Todo atentado contra a Fé católica era um atentado contra a segurança do Estado. [...] Não somente a sociedade, mas toda a vida cultural, assistencial, religiosa, dependia estritamente da Igreja. Um inimigo da Igreja era por isso mesmo um inimigo da civilidade, um demolidor dos fundamentos do viver social. (p. 95)

Frases de SA:

Exorcismo da bênção de Santo Antônio ou breve de SA:  "A onda do mar que se bate contra o escolha, se arrebenta; e a tentação que se atira contra ti, se te encontras unido a Cristo, se dispersa e é vencida." (p. 13-14)

"Se não se resiste ao mal da luxúria, acaba acontecendo que também as coisas que pareciam boas, perecem". (p. 17)

"Uma água turva e agitada não espelha a face de quem sobre ela se debruça. Se queres que a face de Cristo, que te protege, se espelhe em ti, sai do tumulto das coisas exteriores, seja tranquila a tua alma." (p. 20)

"A paciência é o baluarte da alma, ela a fortifica e defende de toda perturbação". (p. 39)

"O mundo é um lago de miséria e de lodo sórdido. O lago é uma massa de água estagnada que não flui". (p. 64)
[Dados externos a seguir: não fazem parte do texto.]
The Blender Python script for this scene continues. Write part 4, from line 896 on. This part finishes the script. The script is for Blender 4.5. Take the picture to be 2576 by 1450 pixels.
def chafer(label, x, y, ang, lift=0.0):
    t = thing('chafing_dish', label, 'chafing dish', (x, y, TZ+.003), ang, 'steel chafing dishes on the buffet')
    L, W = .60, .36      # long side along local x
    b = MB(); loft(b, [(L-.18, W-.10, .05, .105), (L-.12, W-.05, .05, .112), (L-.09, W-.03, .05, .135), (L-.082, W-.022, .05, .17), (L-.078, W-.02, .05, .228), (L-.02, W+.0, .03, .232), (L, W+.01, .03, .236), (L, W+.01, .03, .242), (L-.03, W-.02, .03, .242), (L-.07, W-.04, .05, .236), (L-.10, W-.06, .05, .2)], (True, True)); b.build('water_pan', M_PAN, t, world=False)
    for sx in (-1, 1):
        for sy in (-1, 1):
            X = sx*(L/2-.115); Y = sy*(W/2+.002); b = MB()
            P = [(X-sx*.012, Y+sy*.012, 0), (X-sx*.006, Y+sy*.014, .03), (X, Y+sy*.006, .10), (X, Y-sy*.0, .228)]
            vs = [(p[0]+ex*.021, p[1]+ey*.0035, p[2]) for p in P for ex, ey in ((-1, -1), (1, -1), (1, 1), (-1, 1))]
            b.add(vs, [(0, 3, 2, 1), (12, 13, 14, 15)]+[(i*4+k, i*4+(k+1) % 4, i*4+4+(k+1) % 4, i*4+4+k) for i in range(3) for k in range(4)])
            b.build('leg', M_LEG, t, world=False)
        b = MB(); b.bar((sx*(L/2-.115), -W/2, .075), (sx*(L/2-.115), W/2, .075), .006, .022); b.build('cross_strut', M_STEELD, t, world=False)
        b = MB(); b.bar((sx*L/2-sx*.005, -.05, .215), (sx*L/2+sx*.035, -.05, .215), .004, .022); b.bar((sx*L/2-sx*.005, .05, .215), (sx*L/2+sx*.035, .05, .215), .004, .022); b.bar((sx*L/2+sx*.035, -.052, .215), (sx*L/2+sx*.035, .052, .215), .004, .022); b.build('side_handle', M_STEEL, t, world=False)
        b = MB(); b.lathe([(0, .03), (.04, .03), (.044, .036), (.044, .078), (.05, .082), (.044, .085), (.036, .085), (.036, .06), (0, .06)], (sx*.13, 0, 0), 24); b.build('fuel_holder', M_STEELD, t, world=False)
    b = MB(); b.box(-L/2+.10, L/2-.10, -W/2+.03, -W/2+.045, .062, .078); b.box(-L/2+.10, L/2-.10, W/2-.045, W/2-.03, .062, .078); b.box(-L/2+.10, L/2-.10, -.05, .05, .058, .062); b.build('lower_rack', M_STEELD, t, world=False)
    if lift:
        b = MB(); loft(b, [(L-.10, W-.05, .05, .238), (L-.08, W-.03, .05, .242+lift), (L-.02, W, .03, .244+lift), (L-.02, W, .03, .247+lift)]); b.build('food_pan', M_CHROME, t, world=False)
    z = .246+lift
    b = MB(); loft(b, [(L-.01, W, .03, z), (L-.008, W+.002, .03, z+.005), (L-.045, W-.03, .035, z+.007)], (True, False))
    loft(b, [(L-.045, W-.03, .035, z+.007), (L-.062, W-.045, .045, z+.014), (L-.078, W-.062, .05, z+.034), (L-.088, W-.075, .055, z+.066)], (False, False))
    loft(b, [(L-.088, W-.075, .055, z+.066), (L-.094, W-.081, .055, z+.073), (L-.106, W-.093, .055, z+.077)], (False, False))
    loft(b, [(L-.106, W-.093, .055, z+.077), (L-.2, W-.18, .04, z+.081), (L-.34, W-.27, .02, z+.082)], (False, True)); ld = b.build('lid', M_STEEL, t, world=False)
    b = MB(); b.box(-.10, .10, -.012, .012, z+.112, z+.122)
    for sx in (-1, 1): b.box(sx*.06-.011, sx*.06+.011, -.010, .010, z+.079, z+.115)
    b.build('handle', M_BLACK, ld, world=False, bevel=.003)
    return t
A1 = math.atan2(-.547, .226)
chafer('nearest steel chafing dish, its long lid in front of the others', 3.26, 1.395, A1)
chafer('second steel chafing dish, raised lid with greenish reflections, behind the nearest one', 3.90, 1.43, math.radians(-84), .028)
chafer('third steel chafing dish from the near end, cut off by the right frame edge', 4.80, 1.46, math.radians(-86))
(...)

"Que vos agrade mais ser amado do que temido. O amor torna doce mesmo as coisas ásperas e leve as coisas que pareciam impossíveis de carregar; o temor, porém, torna intolerável até as coisas leves." (p. 120)

"O mundo não te dá de presente, mas empresta; e quando a tua necessidade se torna mais grave, ele retorna o que é dele e te abandona, nu e mísero." (p. 171) 

sábado, 23 de janeiro de 2016

Olhar sobre Relato de um Náufrago - Gabriel García Márquez


  A novela em tom autobiográfico, escrito por Gabo, teve a importante missão de revelar a verdade sobre o naufrágio de uma embarcação marítima do Governo, em plena ditadura militar na Colômbia. A audácia do autor, trouxe-nos um relato agonizante, mas esperançoso.

  Famoso pelo seu "realismo mágico latino-americano", Gabriel García Márquez, recebeu o Prêmio Nobel de Literatura em 1982. Tendo criado obras memoráveis como Cem Anos de Solidão, Amor nos Tempos do Cólera e Memórias de Minhas Putas Tristes.

  Quanto a obra em comento, percebe-se que o relato se diferencia do estilo do escritor, sem, contudo, deixar de ser um bom livro. Trata-se da batalha pela sobrevivência travada por Luís Alexandre Velasco, marinheiro e único sobrevivente do destróier colombiano A.R.C. Caldas. Enfrentando sede, fome, e o pior de tudo: a solidão. A morte dos amigos, os quais inutilmente o narrador tentou salvar, e a ausência de pessoas, dão-lhe como paisagem apenas mar, ventos uivantes e a escuridão.

  As aventuras do personagem, preso em uma balsa branca, na imensidão oceânica, tendo como conforto olhar o céu iluminado pela Ursa Menor, conferir o tempo no relógio florescente e pensar que o restante da tribulação está a salvo e vem para socorrê-lo de avião, leva o leitor a se imaginar nessa situação e a refletir qual ação tomaria. 

  Os torturantes dias em que fica à deriva no mar, enfrentando o hercúleo desafio de continuar a existir, são permeados por uma valsa entre a esperança e a falta de fé em si. Ao passo que a melodia (o transcorrer dos dias) avança quem conduz o baile é o desânimo. A descrença é tanta que talvez o único refúgio seja a morte.

  A crueldade da fome o leva ao conflito da gaivota: de um lado há o dever moral de marinheiro de não maltratar o animal, de outra sorte existe o instituto de sobrevivência e a necessidade de se alimentar. A guerra interna o conduz ao erro cruel e inútil, tendo como expiação não reincidir.

  Por tudo isso, o livro merece ser lido, por ser um BOM livro e pelo misto de agonia e esperança que oferece ao leitor, fazendo-o refletir sobre o que faria se fosse um náufrago, bem como pelas curiosidades referentes ao ambiente marítimo, os quais muitas vezes é desconhecido pelos habitantes do continente, como o fato de os tubarões serem míopes e apenas enxergarem objetos brilhantes e brancos.

Trechos:

  "A única coisa que contava para me salvar era com a minha vontade e o resto de minhas forças."

  "Há um instante que já não se sente a sede nem a fome. Um momento em que não se sentem nem as implacáveis mordidas dos sol nem a pele empolada. Não se pensa. Não se tem nenhuma unção de sentimentos. Mas ainda não se perdem as esperanças. Ainda resta o recurso final de soltar os cabos do entrançado e amarrarmo-nos à balsa."

  "O mestre do contratorpedeiro, um marinheiro experiente, disse-me: 'Não sejas infame. A gaivota para o marinheiro é como ver terra. Não é digno de um marinheiro matar uma gaivota.'"

  "Em todos os momentos tentei defender-me. Sempre encontrei um recurso para sobreviver, um ponto de apoio, por insignificante que fosse, para continuar à espera. Mas no sexto dia já não esperava nada. Eu era um morto na balsa."

  "Antes tinha sentido medo da noite, agora o Sol do novo dia parecia-me um inimigo. Um gigantesco e implacável inimigo que me vinha morder a pele ulcerada, enlouquecer de sede e de fome. Amaldiçoei o sol. Amaldiçoei o dia. Amaldiçoei a minha sorte por ter me permitido suportar nove dias à  deriva em vez de permitir que eu tivesse morrido de fome ou esquartejado pelos tubarões."